Si une majorité de l'opinion s'accorde sur ce point, les résultats divergent bien plus entre électeurs de droite et de gauche qu'entre les extrêmes. Le clivage politique et partisan traditionnel se traduit-il dans ces chiffres ? La surreprésentation de cette prédiction dans l'électorat des extrêmes peut elle découler d'un électorat qui souhaite une telle explosion plutôt qu'il ne la craint ?

Il ne s'agit pas, ici, d'un clivage gauche-droite, bien que les pronostics soient assez élevés. Un autre clivage s'y substitue en vérité : celui des extrêmes contre les autres, en cela qu'on a des scores de 82% au Front de gauche, 86% au FN, mais 57% au PS pour 74% chez LR. Concrètement, il serait possible de dessiner une courbe en U avec des extrêmes plus durs, où se polarise la question.

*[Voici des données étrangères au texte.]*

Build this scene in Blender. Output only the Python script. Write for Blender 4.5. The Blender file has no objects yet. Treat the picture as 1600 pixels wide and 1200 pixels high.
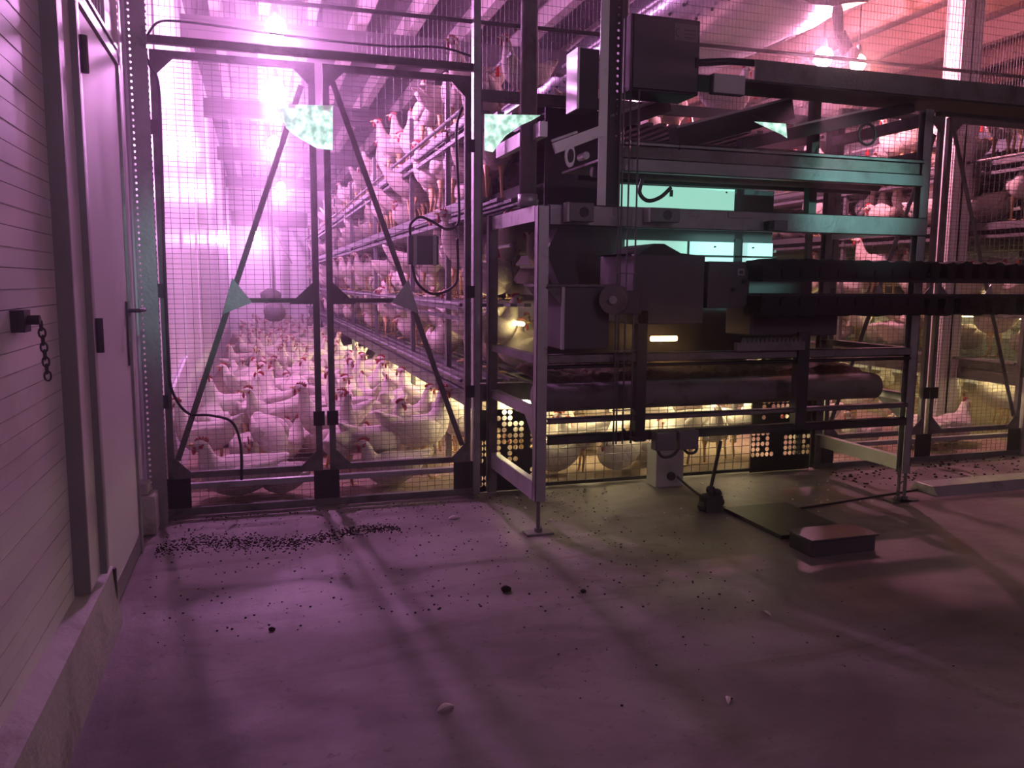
import bpy, math, random
from mathutils import Vector, Matrix
random.seed(7)
S = bpy.context.scene
COL = S.collection
WO = {}   # world origin of every parent
V = Vector
R = math.radians

# ------------------------------------------------------------------ camera
Yc = V((-402, 160, 1270)).normalized(); Zc = -V((-75, -10269, 1270)).normalized()
Zc = (Zc - Yc * Zc.dot(Yc)).normalized()
Xc = Zc.cross(Yc) * -1
if Xc.x < 0: Xc = -Xc
right = V((Xc.x, Yc.x, Zc.x)); up = V((Xc.y, Yc.y, Zc.y)); fwd = V((Xc.z, Yc.z, Zc.z))
cam = bpy.data.cameras.new('camera'); cam.lens = 36 * 1270 / 1600; cam.sensor_width = 36
cam.clip_start = .05; cam.clip_end = 100
co = bpy.data.objects.new('camera', cam); COL.objects.link(co)
co.matrix_world = Matrix(((right.x, up.x, -fwd.x, 0), (right.y, up.y, -fwd.y, 0), (right.z, up.z, -fwd.z, 1.25), (0, 0, 0, 1)))
S.camera = co

# ------------------------------------------------------------------ world, lights, exposure
w = bpy.data.worlds.new('world'); S.world = w; w.use_nodes = True
w.node_tree.nodes['Background'].inputs[0].default_value = (.5, .35, .6, 1)
w.node_tree.nodes['Background'].inputs[1].default_value = .02
HAZE = 0.022
if HAZE:
    vs = w.node_tree.nodes.new('ShaderNodeVolumeScatter')
    vs.inputs['Color'].default_value = (1, .9, 1, 1); vs.inputs['Density'].default_value = HAZE
    vs.inputs['Anisotropy'].default_value = .92
    w.node_tree.links.new(vs.outputs[0], w.node_tree.nodes['World Output'].inputs['Volume'])
S.view_settings.view_transform = 'Standard'; S.view_settings.look = 'None'
S.view_settings.gamma = 1; S.view_settings.use_curve_mapping = False
S.view_settings.exposure = 0.0

VIOLET = (1, .38, 1); ROSE = (1, .36, .60); RED = (1, .25, .17)
def lamp_light(name, loc, power, color, r=.045):
    l = bpy.data.lights.new(name, 'POINT'); l.energy = power; l.color = color; l.shadow_soft_size = r
    o = bpy.data.objects.new(name, l); COL.objects.link(o); o.location = loc
    return o
# daylight that comes in through the high windows behind the viewpoint and lands on the machine
sp = bpy.data.lights.new('daylight_beam', 'SPOT'); sp.energy = 2100; sp.color = (.42, 1, .9)
sp.spot_size = R(7.6); sp.spot_blend = .55; sp.shadow_soft_size = .12
so = bpy.data.objects.new('daylight_beam', sp); COL.objects.link(so); so.location = (3.9, -2.3, 3.3)
so.rotation_euler = (V((3.15, 3.7, 1.74)) - so.location).to_track_quat('-Z', 'Y').to_euler()
sp2 = bpy.data.lights.new('daylight_beam_left', 'SPOT'); sp2.energy = 420; sp2.color = (.5, 1, .95)
sp2.spot_size = R(9); sp2.spot_blend = .8; sp2.shadow_soft_size = .15
so2 = bpy.data.objects.new('daylight_beam_left', sp2); COL.objects.link(so2); so2.location = (.7, -2.3, 3.2)
so2.rotation_euler = (V((-.25, 4.5, 1.25)) - so2.location).to_track_quat('-Z', 'Y').to_euler()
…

C'est assez cohérent : l'insatisfaction vis-à-vis de notre édifice social pousse à vouloir le voir dérailler, puisqu'il n'est pas fonctionnel. Un autre phénomène assez classique se constate également, en parallèle à cette courbe en U. Il s'agit du jugement assez optimiste, voire "protecteur", de la part du parti en place. C'est au PS qu'on prétend le moins que cela risque d'exploser. De la même façon, il y a fort à parier que lors du mandat de Nicolas Sarkozy, la situation s'inversait : le catastrophisme était probablement moins répandu au sein des électeurs UMP que chez ceux affiliés au PS.

Quant au souhait d'une explosion plus que sa peur, je pense qu'il y a effectivement des deux. Un pan de l'électorat extrême souhaiterait sans doute cette explosion. C'est très vraisemblable au Front national... et ne fait aucun doute au Front de gauche, qui fait office de figure de proue dans les mobilisations actuelles. Après tout, le slogan de Jean-Luc Mélenchon est bien "La France insoumise"...

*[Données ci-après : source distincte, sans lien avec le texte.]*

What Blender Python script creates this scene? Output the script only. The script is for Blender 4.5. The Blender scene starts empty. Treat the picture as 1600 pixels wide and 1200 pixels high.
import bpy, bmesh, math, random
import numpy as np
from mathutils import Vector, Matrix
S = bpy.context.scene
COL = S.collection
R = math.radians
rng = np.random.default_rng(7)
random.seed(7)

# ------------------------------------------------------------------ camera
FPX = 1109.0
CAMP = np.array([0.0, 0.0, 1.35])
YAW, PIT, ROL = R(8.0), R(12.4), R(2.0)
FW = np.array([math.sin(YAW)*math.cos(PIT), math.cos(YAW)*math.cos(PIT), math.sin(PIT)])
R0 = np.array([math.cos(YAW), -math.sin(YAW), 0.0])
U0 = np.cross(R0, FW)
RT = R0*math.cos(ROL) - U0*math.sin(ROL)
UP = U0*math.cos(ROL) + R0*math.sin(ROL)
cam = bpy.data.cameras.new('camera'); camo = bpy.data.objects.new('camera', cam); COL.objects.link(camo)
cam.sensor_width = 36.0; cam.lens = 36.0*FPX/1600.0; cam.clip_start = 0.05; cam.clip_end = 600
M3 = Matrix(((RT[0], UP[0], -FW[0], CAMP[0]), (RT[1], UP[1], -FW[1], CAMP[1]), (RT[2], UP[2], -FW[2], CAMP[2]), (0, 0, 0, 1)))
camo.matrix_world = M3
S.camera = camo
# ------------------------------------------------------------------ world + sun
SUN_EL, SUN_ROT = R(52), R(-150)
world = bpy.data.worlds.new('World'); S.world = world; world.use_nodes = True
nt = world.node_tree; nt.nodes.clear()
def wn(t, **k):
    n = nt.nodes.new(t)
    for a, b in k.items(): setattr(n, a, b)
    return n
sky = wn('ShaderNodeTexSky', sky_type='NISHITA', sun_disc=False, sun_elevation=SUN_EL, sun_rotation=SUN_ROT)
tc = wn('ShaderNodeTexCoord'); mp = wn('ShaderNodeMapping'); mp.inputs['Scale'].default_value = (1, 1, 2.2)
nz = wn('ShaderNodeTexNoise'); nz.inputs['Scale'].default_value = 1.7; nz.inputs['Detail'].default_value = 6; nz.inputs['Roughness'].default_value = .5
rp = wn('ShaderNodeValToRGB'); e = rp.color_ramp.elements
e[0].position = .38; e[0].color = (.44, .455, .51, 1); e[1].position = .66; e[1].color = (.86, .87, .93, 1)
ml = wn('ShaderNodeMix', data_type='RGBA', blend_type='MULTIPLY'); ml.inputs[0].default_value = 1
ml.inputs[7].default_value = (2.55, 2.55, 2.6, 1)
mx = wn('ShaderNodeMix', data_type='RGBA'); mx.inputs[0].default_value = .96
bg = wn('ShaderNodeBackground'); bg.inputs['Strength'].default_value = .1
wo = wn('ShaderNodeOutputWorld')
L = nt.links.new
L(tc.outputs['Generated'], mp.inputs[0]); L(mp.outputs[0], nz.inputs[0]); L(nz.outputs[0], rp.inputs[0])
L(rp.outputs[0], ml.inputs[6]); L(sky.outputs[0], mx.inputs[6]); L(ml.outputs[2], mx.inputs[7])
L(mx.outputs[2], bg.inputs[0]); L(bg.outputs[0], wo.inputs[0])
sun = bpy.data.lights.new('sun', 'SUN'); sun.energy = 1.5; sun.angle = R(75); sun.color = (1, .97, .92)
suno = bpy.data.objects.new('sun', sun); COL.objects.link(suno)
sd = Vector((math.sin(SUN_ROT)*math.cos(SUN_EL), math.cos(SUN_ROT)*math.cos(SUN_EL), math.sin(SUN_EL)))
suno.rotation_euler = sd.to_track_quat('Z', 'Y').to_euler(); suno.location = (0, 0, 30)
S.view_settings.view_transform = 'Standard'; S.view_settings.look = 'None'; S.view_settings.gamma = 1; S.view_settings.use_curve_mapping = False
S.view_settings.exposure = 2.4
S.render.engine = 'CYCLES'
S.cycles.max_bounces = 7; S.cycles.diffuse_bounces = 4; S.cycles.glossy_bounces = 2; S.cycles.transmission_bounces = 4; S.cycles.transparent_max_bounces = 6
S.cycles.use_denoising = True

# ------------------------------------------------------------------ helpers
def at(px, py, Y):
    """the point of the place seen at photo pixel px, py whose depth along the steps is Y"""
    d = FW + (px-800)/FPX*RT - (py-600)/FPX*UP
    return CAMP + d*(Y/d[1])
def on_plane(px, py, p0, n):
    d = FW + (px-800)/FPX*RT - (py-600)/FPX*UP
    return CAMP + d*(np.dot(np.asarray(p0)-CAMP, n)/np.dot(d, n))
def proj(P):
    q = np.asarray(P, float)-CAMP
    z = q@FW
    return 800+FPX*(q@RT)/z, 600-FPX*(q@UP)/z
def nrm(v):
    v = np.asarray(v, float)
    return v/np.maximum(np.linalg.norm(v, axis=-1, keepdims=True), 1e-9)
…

De toutes les catégories de population, les plus de 65 ans sont ceux qui jugent le plus probable un tel phénomène, puisque 80% d'entre eux l'anticipent. Ces chiffres traduisent-ils une déconnexion entre générations, sur ce que devrait être la société française ?

Je ne crois pas qu'on puisse décemment parler de fracture générationnelle au travers de ces chiffres. Certes, la propension des seniors a estimer que la situation est fort propice à une explosion sociale imminente est très élevée (80%), mais la rupture n'est pas si marquée avec les moins de 35 ans, qui sont 70% à s'y attendre également.

Il y a là aussi deux niveaux d'analyse. Les raisons de cette attente ne sont globalement pas les mêmes. Chez les plus de 65 ans, il s'agit essentiellement d'une inquiétude. Cela traduit et dénote très clairement une importe inquiétude, relative à la déstabilisation du système en place. Sans dire des jeunes qu'ils souhaitent tous cette évolution, les plus âgés restent néanmoins moins révolutionnaires qu'eux. Et pour cause : ils sont plus tributaires du système de retraite, sont généralement propriétaires de leur logement et, d'une façon générale, ont plus à y perdre. De facto, ils constituent donc la tranche d'âge la plus sensible à ce genre de menace, susceptible de secouer l'édifice actuel. C'est également la tranche d'âge la plus en demande de réformes sur les déficits publics ; et la moins tentée par le vote Front national. En fait, les personnalités qui récupèrent le plus de satisfecit de la part de cet électorat sont ceux qui rassurent le plus. Respectivement, il s'agit d'Alain Juppé et d'Emmanuel Macron : ils ne promettent pas plus le grand soir que de renverser la table, mais s'engagent à réformer le pays pour mieux faire durer le système actuellement en place.